#### Request:
Check each line of the data for "objects" and select those that have it.

#### Data extract:
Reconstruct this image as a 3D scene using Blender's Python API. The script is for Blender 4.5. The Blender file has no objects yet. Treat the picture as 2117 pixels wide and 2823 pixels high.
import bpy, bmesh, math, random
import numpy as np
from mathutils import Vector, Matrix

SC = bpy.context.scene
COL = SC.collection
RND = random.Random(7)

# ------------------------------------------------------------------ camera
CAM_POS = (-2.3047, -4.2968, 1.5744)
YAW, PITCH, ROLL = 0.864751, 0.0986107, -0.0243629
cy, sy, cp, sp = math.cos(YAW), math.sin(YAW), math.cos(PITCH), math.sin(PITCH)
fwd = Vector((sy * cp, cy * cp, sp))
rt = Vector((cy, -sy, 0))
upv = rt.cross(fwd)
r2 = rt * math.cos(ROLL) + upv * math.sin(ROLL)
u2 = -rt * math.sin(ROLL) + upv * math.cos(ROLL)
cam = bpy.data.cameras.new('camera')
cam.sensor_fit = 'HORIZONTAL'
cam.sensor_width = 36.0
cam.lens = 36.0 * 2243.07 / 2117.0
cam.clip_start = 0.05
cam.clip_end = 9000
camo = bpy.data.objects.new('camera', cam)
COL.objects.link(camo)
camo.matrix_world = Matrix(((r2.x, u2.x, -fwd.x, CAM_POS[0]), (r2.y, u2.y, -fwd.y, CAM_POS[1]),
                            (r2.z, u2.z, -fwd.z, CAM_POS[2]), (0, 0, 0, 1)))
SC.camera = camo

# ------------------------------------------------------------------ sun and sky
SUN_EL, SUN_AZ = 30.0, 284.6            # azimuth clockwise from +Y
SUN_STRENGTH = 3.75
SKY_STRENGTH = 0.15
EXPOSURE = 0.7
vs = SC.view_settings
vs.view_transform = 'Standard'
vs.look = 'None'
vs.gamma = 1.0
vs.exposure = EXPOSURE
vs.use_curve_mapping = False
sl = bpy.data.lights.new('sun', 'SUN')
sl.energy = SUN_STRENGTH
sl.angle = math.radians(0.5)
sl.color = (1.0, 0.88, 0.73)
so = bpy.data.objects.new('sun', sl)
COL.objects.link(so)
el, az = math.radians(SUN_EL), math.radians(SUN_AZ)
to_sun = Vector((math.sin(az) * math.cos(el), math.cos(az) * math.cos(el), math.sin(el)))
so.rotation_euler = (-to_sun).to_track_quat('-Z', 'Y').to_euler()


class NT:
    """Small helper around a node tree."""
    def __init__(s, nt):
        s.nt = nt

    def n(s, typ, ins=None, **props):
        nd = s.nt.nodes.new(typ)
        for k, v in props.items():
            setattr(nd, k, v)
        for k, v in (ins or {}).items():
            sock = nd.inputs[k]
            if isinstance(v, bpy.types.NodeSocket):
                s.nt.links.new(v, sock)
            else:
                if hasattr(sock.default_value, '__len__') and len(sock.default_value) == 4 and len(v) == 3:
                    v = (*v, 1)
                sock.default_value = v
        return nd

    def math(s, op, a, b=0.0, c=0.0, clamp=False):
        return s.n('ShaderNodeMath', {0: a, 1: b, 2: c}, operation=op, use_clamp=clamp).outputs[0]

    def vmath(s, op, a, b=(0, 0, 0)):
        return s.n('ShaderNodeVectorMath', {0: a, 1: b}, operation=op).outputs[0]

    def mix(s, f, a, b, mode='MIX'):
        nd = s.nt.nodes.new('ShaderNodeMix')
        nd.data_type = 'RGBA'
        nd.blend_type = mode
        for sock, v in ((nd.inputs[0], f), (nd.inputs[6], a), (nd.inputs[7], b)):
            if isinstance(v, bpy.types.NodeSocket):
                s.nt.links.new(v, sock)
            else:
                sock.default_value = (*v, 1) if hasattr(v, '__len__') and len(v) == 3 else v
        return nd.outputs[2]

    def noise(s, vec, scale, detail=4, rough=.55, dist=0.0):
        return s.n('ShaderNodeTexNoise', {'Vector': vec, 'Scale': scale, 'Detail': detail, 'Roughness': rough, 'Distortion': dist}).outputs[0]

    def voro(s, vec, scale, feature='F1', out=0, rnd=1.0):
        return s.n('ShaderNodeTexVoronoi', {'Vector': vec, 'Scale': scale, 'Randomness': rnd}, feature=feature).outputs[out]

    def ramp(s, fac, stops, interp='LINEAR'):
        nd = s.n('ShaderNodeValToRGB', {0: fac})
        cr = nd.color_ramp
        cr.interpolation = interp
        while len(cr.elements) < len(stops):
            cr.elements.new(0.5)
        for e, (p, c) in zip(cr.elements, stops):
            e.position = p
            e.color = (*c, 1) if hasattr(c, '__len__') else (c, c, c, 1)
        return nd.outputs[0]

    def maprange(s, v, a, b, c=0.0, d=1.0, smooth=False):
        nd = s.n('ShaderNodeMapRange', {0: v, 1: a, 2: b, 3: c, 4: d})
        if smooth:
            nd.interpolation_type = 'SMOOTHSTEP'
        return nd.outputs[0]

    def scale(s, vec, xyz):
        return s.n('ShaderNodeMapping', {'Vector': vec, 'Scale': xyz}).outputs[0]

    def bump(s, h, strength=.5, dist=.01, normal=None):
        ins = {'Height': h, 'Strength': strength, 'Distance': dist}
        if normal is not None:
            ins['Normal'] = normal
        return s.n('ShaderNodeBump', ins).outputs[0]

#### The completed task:
Reconstruct this image as a 3D scene using Blender's Python API. The script is for Blender 4.5. The Blender file has no objects yet. Treat the picture as 2117 pixels wide and 2823 pixels high.
camo = bpy.data.objects.new('camera', cam)
COL.objects.link(camo)
so = bpy.data.objects.new('sun', sl)
COL.objects.link(so)